Selain itu bermunculan di media online judul-judul berita berbunyi Rapat Luar Biasa Anggota Ilegal, Usaha Mengkudeta Nasir Tamara, dan penggiringan opini lain seolah kami ini yang meminta RLBA, yang meminta LPJ, meminta kepastian organisasi adalah anggota anonim haus kekuasaan.
Lebih mengenaskan sederet nama besar seperti gubernur Lemhanas Agus Widjojo, Asvi Warman Adam, Gemala Hatta, Fachry Ali, Komarudin Hidayat, dll, namanya disertakan di dalam rilis-rilis itu sebagai pendukung Nasir Tamara. Ketika saya mintakan klarifikasi mereka menyatakan tidak tahu menahu serta tidak mau terlibat.

Sungguh mengejutkan mereka yang selama ini tidak pernah aktif di organisasi, tiba-tiba muncul berteriak-teriak seolah paling berjasa, paling sibuk, paling tahu.

Maaf ya, selama empat tahun ini kalian ke mana saja? Selama menyiapkan berbagai acara saya tidak pernah melihat peran kalian. Saya yang rapat di hadapan Parekraf dan Badan Pusat Statistik Indonesia meminta agar KBLI penulis dibuat sendiri, terpisah dari penerbit. Saya yang menulis deskripsi untuk KBLI 90024. Mungkin kalian juga tidak tahu fungsi KBLI dan implementasinya. Tidak usah diaku-aku itu kerja kalian. Seolah berkat jerih payah kalian sekarang profesi penulis diakui secara independen.

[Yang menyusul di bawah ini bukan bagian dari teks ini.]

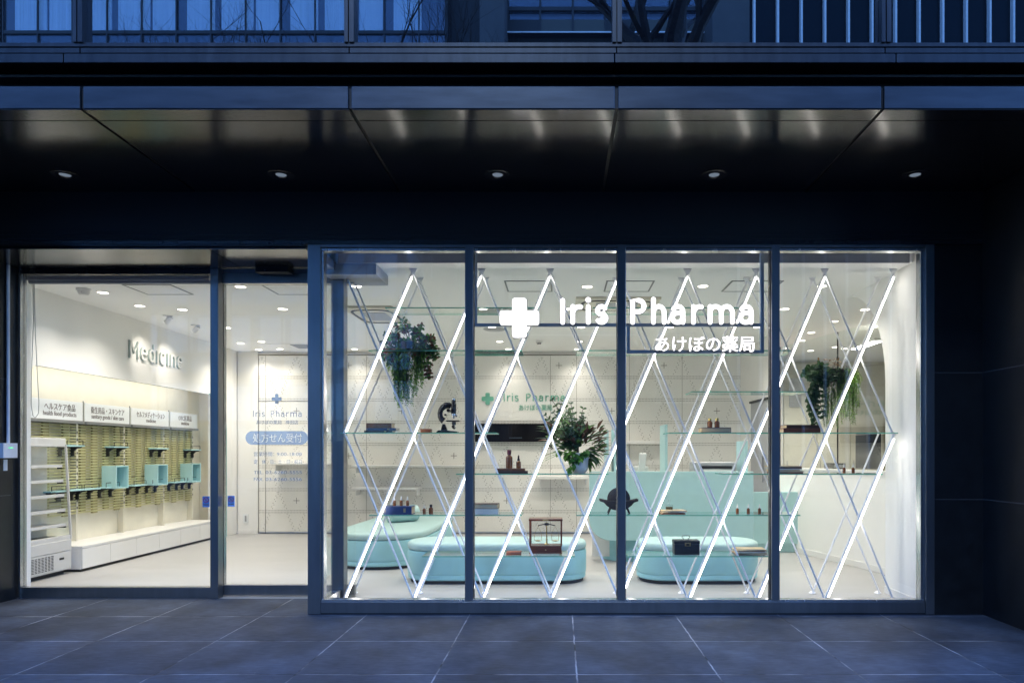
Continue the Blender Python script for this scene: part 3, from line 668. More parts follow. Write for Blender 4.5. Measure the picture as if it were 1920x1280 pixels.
# roller blind and its chain, behind the fixed pane
bl = thing('roller_blind', 'rolled up grey blue roller blind across the top of the fixed pane', 'blind', (-4.2, 0.86, 3.05))
YB = 0.86
m = MB(); m.box(X(55,YB), X(396,YB), YB-0.04, YB+0.04, H(527,YB), H(518,YB)+0.03, 'grey_plastic'); m.build('headrail', bl)
m = MB(); m.tube([(X(56,YB), YB, H(528.5,YB)), (X(396,YB), YB, H(528.5,YB))], 0.022, 'grey_plastic', 14); m.build('roll', bl, smooth=True)
m = MB()
pts = [(X(62,YB), YB, H(531,YB)), (X(63,YB), YB, H(600,YB)), (X(59,YB), YB, H(700,YB)), (X(58.5,YB), YB, H(760,YB)), (X(62,YB), YB, H(779,YB)), (X(66,YB), YB, H(783,YB)), (X(72,YB), YB, H(775,YB)), (X(73,YB), YB, H(755,YB)), (X(70,YB), YB, H(700,YB)), (X(66,YB), YB, H(620,YB)), (X(64,YB), YB, H(531,YB))]
m.tube(pts, 0.0032, 'grey_plastic', 5); m.build('chain', bl)

# intercom box and conduit on the left wall
ib = thing('switch_box', 'small pale switch box with conduit and hanging tag on the black side wall', 'switch box', (FL, 0.52, 1.35))
m = MB(); m.box(FL+0.001, FL+0.075, 0.41, 0.575, 1.35, 1.488, 'conduit'); m.box(FL+0.0755, FL+0.077, 0.47, 0.52, 1.44, 1.448, 'e_led_green'); m.build('box', ib, bevel=0.006)
m = MB(); m.tube([(FL+0.018, 0.535, 1.488), (FL+0.018, 0.535, 3.17)], 0.014, 'conduit', 12); m.build('conduit', ib, smooth=True)
m = MB(); m.box(FL+0.001, FL+0.004, 0.50, 0.545, 1.23, 1.335, 'label_paper'); m.build('tag', ib)

# ================================================================== SHOP SHELL
# left wall: upper bulkhead over a lit niche with a rounded far end
XW, XN = -5.58, -6.10
lw = thing('interior_wall', 'white left wall of the shop above a long lit display niche', 'wall', (XW, 3.3, 0))
YN0, YN1 = 1.29, 5.50
zl = 2.33
m = MB()
def ring_pts(): 
    """outline of the opening: straight foot at each side, rounded top corners"""
    r0, r1 = 0.10, 0.55
    p = [(YN0, 0.0), (YN0, zl-r0)] + [(YN0+r0-r0*math.cos(R(a)), zl-r0+r0*math.sin(R(a))) for a in range(15, 91, 15)]
    p += [(YN1-r1+r1*math.sin(R(a)), zl-r1+r1*math.cos(R(a))) for a in range(0, 91, 9)] + [(YN1, 0.0)]
    return p
rp_ = ring_pts()
front = [(0.78, 0.0)] + rp_ + [(BW-0.02, 0.0), (BW-0.02, ZC+0.02), (0.78, ZC+0.02)]
# wall skin as strips between the opening and the outer edge
def skin(x):
    vs, fs = [], []
    top = [(y, ZC+0.02) for y, z in rp_]
    for (y, z), (ty, tz) in zip(rp_, top): vs += [(x, y, z), (x, ty, tz)]
    for i in range(len(rp_)-1): fs.append((2*i, 2*i+1, 2*i+3, 2*i+2))
    m.add(vs, fs, 'white_wall')
skin(XW)
m.box(XW-0.3, XW, 0.78, YN0-0.0005, 0, ZC+0.02, 'white_wall'); m.box(XW-0.3, XW, YN1+0.0005, BW, 0, ZC+0.02, 'white_wall')
for i in range(len(rp_)-1):
    (y0,z0),(y1,z1) = rp_[i], rp_[i+1]; m.quad((XW,y0,z0),(XW,y1,z1),(XW-0.06,y1,z1),(XW-0.06,y0,z0),'white_wall')
m.keep = True; m.build('bulkhead', lw)
m = MB(); m.box(XN-0.1, XN, 0.78, BW, 0, 2.6, 'board'); m.box(XN, XW-0.3, 0.9, BW, 2.47, 2.55, 'board'); m.box(XN, XW-0.06, BW-0.25, BW-0.2, 0, 2.5, 'board'); m.build('niche_back', lw)
m = MB(); m.box(XW-0.15, XW-0.075, YN0+0.1, YN1-0.55, 2.445, 2.455, 'e_cove'); m.build('cove_strip', lw)
m = MB()
pts = [(XW+0.006, y, z) for y, z in rp_[8:]]
m.tube(pts, 0.011, 'mint_trim', 8); m.build('arch_trim', lw, smooth=True)
m = MB(); m.box(-5.62, -5.31, 0.745, 0.95, 0, ZC, 'white_wall'); tag(m.build('wall_nib'), 'narrow white wall end just inside the left edge of the fixed pane', 'wall')
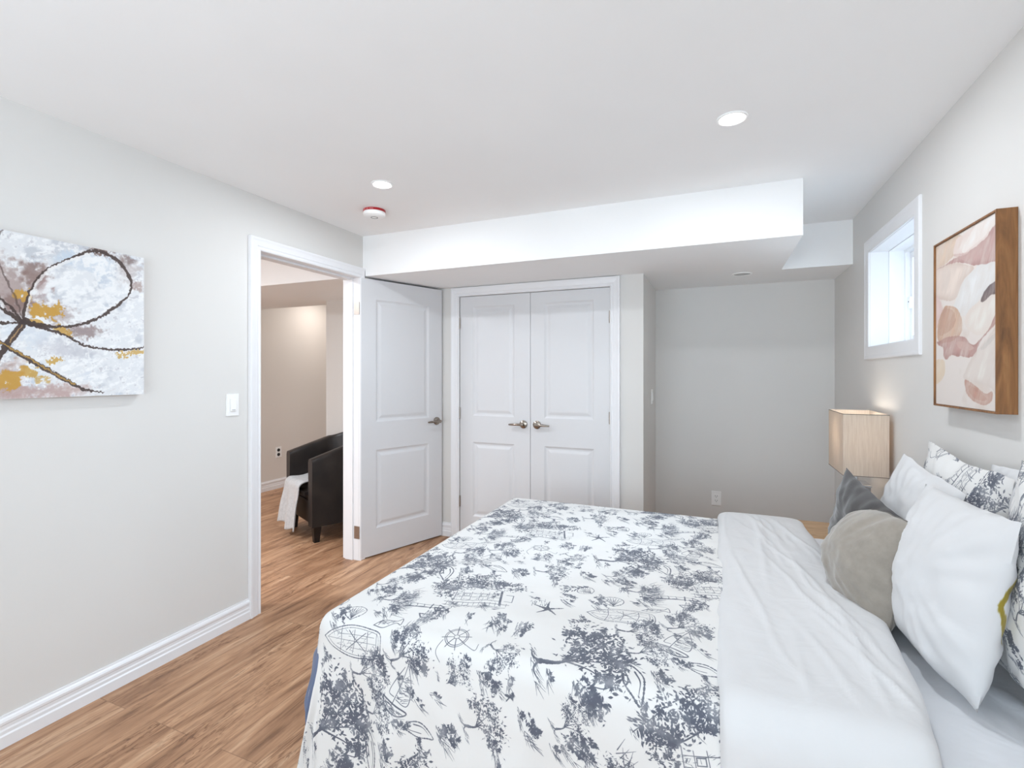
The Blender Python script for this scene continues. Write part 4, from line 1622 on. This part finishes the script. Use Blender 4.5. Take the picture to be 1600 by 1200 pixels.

Sekali lagi tuduhan kudeta dan perebutan kekuasaan di Persatuan Penulis Indonesia (Satupena) oleh Mikke Susanto dkk, adalah lelucon paling konyol tahun ini. Jika setiap aspirasi anggota meminta Rapat Anggota dituduh sebagai kudeta hilang sudah demokrasi di tiap organisasi masyarakat.

Klaim-klaim pembenaran atas tuduhan ada usaha perebutan kekuasaan dari Nasir Tamara dibesar-besarkan melalui media. Di era digital ini kita sama-sama bisa mengukur akurasi isi sebuah berita dan etika para pembuatnya. Berita dibuat berdasarkan klaim, bukan berdasarkan objektivitas.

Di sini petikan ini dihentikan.